On “The Wondering,” he yearns to “write just one verse / That doesn’t feel like persuasion / That doesn’t feel rehearsed / That doesn’t need explaining.” The drive to further hone his craft continues to motivate him.

That song also concerns itself with why Taylor continues to mine the tension between his desire for spiritual fulfillment and the problematic nature of religious institutions.

“Ever since I was just a little thing / I’ve had that certain kind of hunger / Nothing satisfied me / Save that wide-open wonder,” he sings, portraying his need to interrogate the unknowable and his zest for heading out to parts unknown as sympathetic impulses.

“The Wondering” is in many ways the album’s skeleton key, as it also gives the firmest frame in which to consider Michael Crow, a contrived character who is a narrator for parts of Jump for Joy.

“Back in the day I was Michael Crow,” Taylor sings. “I’d go creeping through the houses / Oh, the things I’d see through those country windows / Were enough to make you cry out.”

Taylor explains that the character helped him get after the way he felt when he was in his teens, discovering the world and discovering music, without getting bogged down in having to portray it exactly as it happened.

“You take away a lot of the tangled-up history that comes with being a musician and climbing into tour vans for 30 years,” Taylor says. “A lot of tedium is not there. Just because I don’t find tedious parts of this life being the parts that really I find very interesting.”

Taylor mostly leaves it to the listener to determine when Crow is narrating songs, but he explains a little about how it works on album centerpiece “Jesus Is Bored.” 

The second verse finds the narrator looking up at a “tangerine moon over Texas, ripe enough to feel it dripping” while working in “the Starvation Army,” and it pulls from Taylor’s memories of being 18, on tour with his hardcore band and “feeling excited by the prospect of travel and art and not knowing what exactly the next day will bring.” Other parts of the song, the first verse of which is sung from the perspective of a 16-year-old begging for “something to lift me up out of this darkness / Something to light my way,” come from Crow.
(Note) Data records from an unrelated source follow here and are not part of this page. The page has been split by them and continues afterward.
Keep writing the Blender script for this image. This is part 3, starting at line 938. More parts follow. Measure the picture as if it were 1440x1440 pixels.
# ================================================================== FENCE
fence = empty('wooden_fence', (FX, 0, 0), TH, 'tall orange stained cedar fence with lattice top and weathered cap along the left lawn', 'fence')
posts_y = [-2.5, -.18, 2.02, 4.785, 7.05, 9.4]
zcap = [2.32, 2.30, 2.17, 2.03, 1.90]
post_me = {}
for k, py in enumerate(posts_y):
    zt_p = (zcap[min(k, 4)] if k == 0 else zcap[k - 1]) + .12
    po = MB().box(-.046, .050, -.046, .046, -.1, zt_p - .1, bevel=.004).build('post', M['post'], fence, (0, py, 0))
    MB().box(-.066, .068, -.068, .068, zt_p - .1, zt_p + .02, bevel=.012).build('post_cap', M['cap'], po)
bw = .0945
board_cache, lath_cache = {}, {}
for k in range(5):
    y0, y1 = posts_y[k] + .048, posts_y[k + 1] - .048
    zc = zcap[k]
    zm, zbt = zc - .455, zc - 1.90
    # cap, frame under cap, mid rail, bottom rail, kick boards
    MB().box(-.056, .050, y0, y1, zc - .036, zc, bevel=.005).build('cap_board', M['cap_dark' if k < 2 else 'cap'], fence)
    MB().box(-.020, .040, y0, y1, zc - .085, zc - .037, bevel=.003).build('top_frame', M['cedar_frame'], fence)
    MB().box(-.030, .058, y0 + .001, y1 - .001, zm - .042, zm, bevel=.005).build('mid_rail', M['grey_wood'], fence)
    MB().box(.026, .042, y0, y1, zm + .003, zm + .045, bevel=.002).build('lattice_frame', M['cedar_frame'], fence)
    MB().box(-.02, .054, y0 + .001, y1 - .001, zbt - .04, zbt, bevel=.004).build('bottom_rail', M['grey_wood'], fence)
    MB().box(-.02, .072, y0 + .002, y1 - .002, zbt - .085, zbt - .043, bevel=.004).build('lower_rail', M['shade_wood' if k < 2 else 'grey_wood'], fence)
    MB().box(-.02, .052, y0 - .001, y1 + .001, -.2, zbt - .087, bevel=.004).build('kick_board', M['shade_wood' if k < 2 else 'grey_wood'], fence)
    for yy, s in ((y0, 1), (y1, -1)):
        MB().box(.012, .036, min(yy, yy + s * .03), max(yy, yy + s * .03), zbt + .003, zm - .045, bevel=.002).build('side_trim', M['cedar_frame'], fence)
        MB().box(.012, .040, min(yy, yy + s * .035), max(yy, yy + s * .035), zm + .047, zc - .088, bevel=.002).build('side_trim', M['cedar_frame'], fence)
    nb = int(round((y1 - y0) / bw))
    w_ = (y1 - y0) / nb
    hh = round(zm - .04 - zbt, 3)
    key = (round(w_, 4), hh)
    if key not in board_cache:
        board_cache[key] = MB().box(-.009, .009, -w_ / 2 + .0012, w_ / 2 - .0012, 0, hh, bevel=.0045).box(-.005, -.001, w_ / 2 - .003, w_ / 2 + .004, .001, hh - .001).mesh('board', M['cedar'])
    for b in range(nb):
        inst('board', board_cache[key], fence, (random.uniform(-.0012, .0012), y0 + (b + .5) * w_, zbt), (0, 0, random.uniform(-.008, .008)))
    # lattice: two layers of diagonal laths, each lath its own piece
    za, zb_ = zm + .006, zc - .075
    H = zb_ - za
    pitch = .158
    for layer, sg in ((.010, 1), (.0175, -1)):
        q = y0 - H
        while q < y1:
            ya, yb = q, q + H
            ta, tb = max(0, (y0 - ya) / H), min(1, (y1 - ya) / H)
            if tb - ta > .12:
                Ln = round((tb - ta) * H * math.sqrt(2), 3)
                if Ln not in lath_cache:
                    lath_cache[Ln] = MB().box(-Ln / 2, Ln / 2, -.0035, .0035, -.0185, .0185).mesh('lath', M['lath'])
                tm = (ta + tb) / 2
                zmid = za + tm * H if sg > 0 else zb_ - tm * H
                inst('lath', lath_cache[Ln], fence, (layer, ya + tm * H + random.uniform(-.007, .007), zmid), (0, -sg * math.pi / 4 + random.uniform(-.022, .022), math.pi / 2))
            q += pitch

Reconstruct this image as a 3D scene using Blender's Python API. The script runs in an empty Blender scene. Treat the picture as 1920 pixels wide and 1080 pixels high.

For Taylor, leaving doubt as to when the character is deployed amplifies the intrigue.

“The blurriness is something that I always played with,” he says. “The person singing the songs on Hiss Golden Messenger records is me and isn’t me. I am playing a part, and I’m able to play it well, because I know the details of the character very well. And I think I wanted to amplify that blurriness on this by actually giving this character a name that is not my own name but is kind of close to my own name.”